**AIM OF THE EXERCISE:** Work out how many lines hold the string "this". Give that number and nothing more.

__________________________________________________

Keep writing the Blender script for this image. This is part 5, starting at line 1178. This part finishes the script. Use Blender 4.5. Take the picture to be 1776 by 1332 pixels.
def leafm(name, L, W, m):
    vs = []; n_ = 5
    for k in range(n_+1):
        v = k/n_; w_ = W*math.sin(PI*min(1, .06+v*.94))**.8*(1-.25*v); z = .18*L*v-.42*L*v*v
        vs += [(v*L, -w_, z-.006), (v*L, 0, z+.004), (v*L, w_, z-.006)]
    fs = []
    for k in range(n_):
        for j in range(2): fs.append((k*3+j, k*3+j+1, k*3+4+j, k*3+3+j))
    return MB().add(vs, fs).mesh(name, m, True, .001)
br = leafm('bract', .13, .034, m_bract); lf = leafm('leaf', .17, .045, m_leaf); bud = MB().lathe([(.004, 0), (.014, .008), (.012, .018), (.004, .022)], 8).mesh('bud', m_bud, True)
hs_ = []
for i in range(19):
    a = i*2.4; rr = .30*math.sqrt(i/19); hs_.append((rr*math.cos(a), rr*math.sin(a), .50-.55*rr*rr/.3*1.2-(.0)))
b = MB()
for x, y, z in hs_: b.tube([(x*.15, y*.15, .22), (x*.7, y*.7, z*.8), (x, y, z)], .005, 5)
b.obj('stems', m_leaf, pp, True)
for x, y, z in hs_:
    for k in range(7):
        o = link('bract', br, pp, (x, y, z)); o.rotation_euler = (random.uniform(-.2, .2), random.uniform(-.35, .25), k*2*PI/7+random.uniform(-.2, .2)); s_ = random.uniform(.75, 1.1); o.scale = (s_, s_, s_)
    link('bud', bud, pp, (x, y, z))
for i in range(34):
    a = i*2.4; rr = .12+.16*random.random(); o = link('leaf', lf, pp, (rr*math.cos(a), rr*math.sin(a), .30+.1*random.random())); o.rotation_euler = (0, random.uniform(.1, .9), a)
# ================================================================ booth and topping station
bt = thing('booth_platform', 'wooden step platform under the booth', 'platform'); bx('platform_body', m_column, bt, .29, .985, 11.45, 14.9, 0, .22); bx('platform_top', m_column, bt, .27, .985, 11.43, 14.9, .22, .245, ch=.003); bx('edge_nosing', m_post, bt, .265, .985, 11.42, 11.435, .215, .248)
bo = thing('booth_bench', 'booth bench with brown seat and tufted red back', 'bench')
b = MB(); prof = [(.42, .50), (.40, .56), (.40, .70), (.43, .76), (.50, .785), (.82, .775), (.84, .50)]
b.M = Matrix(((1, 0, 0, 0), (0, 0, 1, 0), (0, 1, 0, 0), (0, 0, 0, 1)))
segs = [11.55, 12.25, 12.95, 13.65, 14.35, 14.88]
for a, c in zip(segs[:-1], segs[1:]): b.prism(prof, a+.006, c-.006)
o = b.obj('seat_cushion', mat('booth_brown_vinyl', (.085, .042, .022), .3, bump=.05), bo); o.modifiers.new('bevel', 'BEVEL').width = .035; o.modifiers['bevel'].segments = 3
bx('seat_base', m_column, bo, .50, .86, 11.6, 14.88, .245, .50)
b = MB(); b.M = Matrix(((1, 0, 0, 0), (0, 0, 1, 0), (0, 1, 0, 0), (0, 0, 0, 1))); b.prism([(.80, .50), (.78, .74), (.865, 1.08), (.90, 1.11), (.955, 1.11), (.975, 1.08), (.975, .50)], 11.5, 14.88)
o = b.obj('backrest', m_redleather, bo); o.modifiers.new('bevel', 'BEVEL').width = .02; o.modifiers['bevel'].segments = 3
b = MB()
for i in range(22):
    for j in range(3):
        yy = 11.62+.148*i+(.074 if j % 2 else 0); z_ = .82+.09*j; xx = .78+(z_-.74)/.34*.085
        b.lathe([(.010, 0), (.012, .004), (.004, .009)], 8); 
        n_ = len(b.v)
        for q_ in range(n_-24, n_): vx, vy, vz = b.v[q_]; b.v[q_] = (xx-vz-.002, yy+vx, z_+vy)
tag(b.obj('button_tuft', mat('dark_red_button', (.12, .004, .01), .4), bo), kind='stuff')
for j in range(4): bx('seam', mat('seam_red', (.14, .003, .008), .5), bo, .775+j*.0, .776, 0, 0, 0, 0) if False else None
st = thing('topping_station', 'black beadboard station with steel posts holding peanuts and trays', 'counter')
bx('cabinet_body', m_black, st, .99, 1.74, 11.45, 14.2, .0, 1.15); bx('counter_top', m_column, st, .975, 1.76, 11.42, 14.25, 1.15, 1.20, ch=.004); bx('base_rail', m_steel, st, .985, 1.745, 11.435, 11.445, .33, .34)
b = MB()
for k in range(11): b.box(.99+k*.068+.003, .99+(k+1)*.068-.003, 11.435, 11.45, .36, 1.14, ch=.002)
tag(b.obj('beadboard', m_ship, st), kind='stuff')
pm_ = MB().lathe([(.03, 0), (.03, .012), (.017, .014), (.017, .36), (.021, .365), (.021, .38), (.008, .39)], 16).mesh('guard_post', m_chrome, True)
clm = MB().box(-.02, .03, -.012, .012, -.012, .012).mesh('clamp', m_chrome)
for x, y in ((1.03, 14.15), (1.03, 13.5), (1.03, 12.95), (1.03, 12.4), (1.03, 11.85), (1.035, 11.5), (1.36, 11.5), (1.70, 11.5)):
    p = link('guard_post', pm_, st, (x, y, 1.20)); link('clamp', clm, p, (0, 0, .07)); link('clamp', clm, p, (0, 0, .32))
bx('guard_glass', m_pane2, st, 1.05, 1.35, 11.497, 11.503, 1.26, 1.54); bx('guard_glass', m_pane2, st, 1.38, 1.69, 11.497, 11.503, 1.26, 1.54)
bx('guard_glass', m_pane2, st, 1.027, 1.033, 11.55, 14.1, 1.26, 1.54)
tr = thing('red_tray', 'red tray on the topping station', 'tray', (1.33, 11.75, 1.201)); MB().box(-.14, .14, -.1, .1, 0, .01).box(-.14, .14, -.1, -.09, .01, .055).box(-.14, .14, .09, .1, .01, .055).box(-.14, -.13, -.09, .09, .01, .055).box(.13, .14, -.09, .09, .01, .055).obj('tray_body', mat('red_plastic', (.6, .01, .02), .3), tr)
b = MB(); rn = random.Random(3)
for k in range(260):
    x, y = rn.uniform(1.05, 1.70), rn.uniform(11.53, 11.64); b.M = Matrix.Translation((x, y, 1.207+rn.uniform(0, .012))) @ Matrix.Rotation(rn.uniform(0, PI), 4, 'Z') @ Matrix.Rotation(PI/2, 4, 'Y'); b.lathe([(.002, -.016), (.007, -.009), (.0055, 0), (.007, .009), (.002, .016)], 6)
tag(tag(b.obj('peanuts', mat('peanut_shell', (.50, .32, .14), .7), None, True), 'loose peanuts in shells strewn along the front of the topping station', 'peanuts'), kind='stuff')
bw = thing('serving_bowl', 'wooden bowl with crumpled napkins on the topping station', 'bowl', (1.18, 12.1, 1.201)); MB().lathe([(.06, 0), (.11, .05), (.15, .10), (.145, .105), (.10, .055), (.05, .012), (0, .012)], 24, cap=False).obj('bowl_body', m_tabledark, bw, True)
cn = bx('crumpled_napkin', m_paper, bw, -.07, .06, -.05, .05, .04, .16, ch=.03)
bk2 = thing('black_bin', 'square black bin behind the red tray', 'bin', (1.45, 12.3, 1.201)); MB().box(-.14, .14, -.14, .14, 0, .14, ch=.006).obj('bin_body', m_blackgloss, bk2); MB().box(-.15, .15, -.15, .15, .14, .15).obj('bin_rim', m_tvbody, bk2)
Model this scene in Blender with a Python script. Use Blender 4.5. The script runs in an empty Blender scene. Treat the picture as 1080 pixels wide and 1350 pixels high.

__________________________________________________

**RESPONSE BELOW:** 2